Crop (implement)

a 30" (75cm) riding crop, with dollar bill to show scale

A crop, sometimes called a riding crop or hunting crop, is a short type of whip without a lash, used in horse riding, part of the family of tools known as horse whips.

Types and uses

A modern crop usually consists of a long shaft of fiberglass or cane which is covered in leather, fabric, or similar material. The rod of a crop thickens at one end to form a handle, and terminates in a thin, flexible tress such as wound cord or a leather tongue, known as a keeper. The thin end is intended to make contact with the horse, whilst the keeper prevents the horse's skin from being marked. The handle may have a loop of leather to help secure the grip or a 'mushroom' on the end to prevent it from slipping through the rider's hand.

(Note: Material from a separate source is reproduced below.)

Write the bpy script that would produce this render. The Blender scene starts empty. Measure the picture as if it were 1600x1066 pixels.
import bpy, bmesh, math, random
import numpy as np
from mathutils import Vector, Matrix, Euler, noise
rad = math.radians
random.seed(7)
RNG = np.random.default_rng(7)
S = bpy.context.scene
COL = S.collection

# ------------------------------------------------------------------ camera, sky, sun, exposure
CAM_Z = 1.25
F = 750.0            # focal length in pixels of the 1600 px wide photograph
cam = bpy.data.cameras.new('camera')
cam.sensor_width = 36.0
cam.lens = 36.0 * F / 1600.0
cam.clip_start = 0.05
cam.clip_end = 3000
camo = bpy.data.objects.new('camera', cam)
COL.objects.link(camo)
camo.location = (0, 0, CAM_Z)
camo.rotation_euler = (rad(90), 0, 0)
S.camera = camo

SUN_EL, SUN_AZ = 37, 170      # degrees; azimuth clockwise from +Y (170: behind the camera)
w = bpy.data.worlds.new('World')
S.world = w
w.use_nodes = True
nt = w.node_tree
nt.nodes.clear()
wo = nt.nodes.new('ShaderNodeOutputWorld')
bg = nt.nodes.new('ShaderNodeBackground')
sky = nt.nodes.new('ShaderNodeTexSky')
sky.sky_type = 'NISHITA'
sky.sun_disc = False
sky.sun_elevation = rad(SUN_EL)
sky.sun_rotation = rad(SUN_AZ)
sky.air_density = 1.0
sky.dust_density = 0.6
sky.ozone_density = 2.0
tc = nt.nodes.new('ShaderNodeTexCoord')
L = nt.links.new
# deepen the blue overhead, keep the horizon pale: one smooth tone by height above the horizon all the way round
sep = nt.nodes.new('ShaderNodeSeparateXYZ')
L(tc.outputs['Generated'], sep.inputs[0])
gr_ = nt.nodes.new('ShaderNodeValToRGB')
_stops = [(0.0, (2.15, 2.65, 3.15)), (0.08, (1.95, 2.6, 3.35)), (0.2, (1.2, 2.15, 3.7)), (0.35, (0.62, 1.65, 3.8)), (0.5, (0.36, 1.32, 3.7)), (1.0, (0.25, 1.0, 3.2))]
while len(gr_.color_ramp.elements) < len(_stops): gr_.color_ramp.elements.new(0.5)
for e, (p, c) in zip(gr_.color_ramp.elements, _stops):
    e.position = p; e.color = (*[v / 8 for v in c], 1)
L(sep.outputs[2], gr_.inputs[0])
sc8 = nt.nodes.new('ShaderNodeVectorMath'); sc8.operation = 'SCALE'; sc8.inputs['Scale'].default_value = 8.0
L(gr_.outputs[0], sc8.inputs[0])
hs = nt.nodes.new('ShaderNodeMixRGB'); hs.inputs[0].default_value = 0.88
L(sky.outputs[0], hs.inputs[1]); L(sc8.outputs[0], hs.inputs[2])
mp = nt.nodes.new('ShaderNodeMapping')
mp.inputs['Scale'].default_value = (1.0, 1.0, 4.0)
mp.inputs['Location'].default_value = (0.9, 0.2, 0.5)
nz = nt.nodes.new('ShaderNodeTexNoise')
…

The length of a crop is designed to allow enough leverage for it to be accelerated rapidly with a controlled flick of the wrist without causing the rider balancing problems. Thus, a true crop is relatively short.

The term "whip" is a more common term that includes both riding crops as well as longer types of horse whips used for both riding and ground work. A whip is a little slower than a crop, mostly due to having slightly greater length and flexibility.

In equestrianism

Crops are principally designed to back up the natural aids (leg, seat and voice) of a rider,[1] but may also be used as a reprimand by more experienced riders,[2] for example to discipline a horse for refusing a jump[1] or other types of disobedience. However, care must be taken not to desensitize the animal to the stimulus.[2]

The difference between a crop and a whip. The top implement is a dressage whip, the bottom is a hunt seat riding crop.

Other uses

Crops can be carried as a weapon. In the Sherlock Holmes series of novels and short stories, Holmes is occasionally said to carry one as his favourite weapon (e.g., "The Adventure of the Six Napoleons"). Specifically, it is a loaded hunting crop. Such crops were sold at one time. Loading refers to the practice of filling the shaft and head with a heavy metal (e.g., steel, lead) to provide some heft.[3]

Crops may sometimes be employed by sado-masochistic tops as an implement to "tame" their sexual partner. Art deco sculptor Bruno Zach produced perhaps his best known sculpture—called "The Riding Crop" (c. 1925)—which features a scantily clad dominatrix wielding a crop.[4]